I have defined a code in PROLOG :
is_member(X, [X|_]).
is_member(X, [_|T]) :-
is_member(X, T).
I am confused by these two outputs :
out1:
is_member('a', ['b', 'c', 'd', 'a']).
>> True.
out2:
Chars = ['b', 'c', 'd', 'a'].
is_member('a', Chars).
>> Chars = [a|_2356]
Can someone help me out here? I though that output should be True.. I am trying to understand the logic here, but obviously I am lost.
Thank you for any help or advice in advance.
Here's how Prolog queries basically work.
First of all, a complete query ends with a period (.). When you execute:
Chars = [a, b, c, d].
This is a complete query since it ends in a period. When you execute a query, Prolog attempts to make it succeed via some binding of the given variables. If it is able to do so, it will simply display the variable bindings that result in success. In this particular case, the solution is trivial: Chars is bound to [a, b, c, d].
Suppose you enter the above and then you follow this with:
is_member(a, Chars).
Since the previous query completed (it ended in a period), Prolog sees this Chars as a new variable. It is no longer bound to [a, b, c, d] because the previous query ended. Prolog looks at this query and determines what binding(s) for Chars will cause it to succeed. The result is:
Chars = [a|_2356]
Prolog is telling you that a valid solution is obtained by binding Chars to the list [a|_2356] which is any list that has a as its first element. What you didn't show is that Prolog prompts for additional solutions. If you press ;, it shows you more solutions to the is_member(a, Chars). query:
3 ?- is_member(a, Chars).
Chars = [a|_5034] ;
Chars = [_5032, a|_5040] ;
Chars = [_5032, _5038, a|_5046] ;
...
In other words, is_member(a, Chars) has an infinite number of solutions. They are lists that have a as the first element, a as the second, etc.
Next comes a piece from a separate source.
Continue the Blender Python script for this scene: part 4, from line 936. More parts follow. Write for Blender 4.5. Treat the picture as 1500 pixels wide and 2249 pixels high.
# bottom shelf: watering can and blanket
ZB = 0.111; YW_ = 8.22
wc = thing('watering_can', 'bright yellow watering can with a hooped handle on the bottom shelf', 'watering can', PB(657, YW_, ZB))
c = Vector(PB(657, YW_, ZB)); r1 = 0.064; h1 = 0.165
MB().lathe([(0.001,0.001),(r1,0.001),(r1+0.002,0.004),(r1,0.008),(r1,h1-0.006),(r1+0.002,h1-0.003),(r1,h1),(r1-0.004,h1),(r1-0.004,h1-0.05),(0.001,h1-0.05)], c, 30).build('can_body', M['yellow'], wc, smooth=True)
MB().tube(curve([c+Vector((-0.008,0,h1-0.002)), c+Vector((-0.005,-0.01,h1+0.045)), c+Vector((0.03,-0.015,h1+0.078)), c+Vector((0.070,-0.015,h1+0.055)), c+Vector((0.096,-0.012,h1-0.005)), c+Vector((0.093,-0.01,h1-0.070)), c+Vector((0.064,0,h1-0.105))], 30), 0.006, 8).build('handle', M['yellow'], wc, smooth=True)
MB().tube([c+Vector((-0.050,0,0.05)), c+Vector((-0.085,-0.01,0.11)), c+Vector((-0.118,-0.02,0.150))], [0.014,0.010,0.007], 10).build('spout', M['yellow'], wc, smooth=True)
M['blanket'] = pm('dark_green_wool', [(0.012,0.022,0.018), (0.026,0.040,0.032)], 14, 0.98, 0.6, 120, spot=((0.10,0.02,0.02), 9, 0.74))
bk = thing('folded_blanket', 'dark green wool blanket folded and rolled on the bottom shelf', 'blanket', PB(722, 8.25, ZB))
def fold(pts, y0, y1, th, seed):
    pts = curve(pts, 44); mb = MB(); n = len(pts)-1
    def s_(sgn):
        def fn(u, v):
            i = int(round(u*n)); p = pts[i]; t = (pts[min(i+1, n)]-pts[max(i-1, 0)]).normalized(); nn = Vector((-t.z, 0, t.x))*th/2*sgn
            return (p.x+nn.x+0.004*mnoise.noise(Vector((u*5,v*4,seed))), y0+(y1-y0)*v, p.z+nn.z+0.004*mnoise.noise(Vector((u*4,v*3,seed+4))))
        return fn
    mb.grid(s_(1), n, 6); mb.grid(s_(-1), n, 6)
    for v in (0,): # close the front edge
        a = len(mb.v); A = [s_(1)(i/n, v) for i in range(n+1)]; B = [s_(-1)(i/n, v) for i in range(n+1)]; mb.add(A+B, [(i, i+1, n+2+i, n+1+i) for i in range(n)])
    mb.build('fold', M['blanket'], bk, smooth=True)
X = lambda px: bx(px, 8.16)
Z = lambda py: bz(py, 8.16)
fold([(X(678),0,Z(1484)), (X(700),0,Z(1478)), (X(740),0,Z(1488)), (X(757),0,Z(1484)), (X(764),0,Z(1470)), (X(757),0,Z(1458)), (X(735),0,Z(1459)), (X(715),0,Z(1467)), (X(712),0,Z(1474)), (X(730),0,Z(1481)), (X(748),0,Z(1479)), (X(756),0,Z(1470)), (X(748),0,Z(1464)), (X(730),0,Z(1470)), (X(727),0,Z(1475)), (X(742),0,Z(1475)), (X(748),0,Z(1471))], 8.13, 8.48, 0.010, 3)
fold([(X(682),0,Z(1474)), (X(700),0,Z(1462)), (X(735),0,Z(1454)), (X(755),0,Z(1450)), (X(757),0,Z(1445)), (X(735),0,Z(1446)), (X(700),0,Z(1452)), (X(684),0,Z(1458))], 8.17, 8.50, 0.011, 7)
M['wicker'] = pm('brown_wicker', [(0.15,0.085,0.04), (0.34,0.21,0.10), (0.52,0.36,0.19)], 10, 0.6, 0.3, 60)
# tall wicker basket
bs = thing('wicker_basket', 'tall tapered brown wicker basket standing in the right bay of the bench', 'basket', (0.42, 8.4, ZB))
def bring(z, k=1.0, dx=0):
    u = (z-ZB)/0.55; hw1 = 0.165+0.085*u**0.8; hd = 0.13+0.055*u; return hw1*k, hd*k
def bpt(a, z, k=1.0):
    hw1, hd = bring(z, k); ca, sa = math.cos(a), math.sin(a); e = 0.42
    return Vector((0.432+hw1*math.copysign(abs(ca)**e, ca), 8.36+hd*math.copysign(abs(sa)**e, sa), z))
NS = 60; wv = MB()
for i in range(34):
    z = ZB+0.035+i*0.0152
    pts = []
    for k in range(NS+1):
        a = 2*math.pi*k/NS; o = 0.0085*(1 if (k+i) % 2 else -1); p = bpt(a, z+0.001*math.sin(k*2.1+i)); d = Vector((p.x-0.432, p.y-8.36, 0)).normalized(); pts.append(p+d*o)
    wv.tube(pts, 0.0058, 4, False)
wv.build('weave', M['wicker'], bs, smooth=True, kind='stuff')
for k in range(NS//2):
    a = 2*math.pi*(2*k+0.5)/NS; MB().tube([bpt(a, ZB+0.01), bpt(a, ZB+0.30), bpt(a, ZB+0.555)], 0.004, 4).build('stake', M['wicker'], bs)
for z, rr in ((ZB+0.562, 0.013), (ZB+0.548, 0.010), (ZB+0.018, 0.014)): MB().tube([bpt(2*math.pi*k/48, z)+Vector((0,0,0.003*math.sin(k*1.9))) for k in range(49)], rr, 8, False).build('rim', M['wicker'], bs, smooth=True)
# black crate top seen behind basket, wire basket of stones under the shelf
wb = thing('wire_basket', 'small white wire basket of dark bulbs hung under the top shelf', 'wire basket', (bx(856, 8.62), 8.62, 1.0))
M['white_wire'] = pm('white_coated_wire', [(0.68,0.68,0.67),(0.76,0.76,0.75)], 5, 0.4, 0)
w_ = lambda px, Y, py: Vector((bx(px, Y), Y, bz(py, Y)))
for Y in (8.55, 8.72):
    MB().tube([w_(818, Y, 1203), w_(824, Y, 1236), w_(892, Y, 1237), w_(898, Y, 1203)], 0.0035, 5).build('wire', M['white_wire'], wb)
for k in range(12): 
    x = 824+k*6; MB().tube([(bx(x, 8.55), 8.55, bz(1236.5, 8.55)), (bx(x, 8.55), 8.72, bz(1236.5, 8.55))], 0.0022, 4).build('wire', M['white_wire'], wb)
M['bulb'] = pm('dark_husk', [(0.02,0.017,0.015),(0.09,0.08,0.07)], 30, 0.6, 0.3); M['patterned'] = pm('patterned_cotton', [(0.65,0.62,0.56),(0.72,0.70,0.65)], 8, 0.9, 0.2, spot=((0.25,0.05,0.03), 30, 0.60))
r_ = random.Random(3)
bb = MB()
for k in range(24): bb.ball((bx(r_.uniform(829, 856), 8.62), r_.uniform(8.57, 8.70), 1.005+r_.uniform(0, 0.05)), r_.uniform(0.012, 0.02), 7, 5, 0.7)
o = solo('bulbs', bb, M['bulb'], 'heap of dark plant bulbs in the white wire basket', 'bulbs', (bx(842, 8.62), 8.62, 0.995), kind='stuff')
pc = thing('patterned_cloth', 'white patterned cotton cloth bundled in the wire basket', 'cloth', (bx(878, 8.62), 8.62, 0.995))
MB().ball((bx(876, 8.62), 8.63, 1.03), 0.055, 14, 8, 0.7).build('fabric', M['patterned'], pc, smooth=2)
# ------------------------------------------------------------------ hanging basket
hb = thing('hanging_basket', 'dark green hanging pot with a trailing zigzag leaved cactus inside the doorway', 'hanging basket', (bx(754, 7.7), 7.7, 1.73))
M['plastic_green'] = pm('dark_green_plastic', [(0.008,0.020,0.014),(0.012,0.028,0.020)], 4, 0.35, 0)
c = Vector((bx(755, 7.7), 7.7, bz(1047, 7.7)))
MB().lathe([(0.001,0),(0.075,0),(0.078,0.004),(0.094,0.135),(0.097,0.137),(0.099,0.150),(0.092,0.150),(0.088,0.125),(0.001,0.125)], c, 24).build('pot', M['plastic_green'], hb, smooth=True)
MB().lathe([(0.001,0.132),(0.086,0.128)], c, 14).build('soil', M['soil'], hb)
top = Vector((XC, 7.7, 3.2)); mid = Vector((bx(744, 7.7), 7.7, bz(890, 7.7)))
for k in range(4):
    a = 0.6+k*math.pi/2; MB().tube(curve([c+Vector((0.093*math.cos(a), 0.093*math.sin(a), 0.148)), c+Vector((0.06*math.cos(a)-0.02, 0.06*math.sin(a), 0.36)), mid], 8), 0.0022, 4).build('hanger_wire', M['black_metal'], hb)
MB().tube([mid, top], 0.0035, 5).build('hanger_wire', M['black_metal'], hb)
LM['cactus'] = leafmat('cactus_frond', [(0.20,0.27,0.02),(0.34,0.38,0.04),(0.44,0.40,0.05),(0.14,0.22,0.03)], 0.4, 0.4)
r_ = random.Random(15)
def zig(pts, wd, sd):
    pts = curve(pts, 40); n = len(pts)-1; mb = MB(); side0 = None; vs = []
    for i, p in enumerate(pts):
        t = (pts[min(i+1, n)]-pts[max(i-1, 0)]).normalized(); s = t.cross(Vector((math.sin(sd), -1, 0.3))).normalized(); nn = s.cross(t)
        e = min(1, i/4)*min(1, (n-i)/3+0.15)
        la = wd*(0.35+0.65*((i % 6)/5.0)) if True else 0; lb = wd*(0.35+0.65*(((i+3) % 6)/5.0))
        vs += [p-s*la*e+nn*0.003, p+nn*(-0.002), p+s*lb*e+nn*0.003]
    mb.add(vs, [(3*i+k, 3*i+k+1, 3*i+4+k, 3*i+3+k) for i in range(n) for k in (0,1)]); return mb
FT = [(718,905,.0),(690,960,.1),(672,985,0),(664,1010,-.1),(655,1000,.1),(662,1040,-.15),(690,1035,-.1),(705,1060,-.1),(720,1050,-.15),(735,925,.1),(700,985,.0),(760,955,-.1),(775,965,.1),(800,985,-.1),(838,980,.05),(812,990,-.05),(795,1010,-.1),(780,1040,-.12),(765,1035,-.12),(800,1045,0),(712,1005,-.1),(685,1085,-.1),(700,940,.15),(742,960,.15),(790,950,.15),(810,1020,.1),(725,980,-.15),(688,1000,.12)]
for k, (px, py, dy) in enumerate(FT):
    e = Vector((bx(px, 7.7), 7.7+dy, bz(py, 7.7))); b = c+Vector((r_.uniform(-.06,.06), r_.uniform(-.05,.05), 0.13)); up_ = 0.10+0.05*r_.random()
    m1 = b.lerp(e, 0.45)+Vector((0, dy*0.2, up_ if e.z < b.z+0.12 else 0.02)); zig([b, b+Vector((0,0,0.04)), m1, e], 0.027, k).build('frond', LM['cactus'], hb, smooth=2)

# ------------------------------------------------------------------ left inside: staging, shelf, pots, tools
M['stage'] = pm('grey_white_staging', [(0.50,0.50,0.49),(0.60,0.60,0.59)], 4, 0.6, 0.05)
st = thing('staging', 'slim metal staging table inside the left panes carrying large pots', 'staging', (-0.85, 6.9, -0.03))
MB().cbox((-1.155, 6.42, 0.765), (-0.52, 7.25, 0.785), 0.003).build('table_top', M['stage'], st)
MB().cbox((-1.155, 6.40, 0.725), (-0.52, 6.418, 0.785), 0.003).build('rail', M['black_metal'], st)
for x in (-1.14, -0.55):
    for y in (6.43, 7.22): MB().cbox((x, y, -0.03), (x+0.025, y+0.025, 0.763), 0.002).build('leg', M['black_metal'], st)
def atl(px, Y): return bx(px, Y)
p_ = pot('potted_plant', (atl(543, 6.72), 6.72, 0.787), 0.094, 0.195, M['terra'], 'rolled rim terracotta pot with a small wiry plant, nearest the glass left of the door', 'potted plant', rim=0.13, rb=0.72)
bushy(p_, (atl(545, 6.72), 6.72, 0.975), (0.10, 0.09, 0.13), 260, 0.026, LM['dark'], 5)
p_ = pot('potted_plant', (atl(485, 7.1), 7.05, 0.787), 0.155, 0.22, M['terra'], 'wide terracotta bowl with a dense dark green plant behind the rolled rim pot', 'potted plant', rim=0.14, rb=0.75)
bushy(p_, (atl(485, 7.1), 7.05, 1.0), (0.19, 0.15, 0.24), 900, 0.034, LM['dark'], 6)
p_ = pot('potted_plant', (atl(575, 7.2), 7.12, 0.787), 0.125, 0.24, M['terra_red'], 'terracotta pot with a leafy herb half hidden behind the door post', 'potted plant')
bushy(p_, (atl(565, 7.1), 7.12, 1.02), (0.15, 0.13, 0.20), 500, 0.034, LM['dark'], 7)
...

In Prolog, if you want to establish a series of conditions that must all be true in sequence, you use a comma, not a period, to separate each condition, then end the whole thing in a period:
4 ?- Chars = [a,b,c,d], is_member(a, Chars).
Chars = [a, b, c, d] ;
false.
This query says you want to bind Chars to [a, b, c, d] and determine if a is a member of Chars. Prolog is then saying that it succeeded with one solution, Chars = [a,b,c,d]. Entering ; seeks more solutions, which comes back false since there are no additional solutions.
Let's try Isabella's other example with x:
5 ?- Chars = [a,b,c,d], is_member(x, Chars).
false.
In this case, Prolog could not find a solution, so it simply fails (showing false).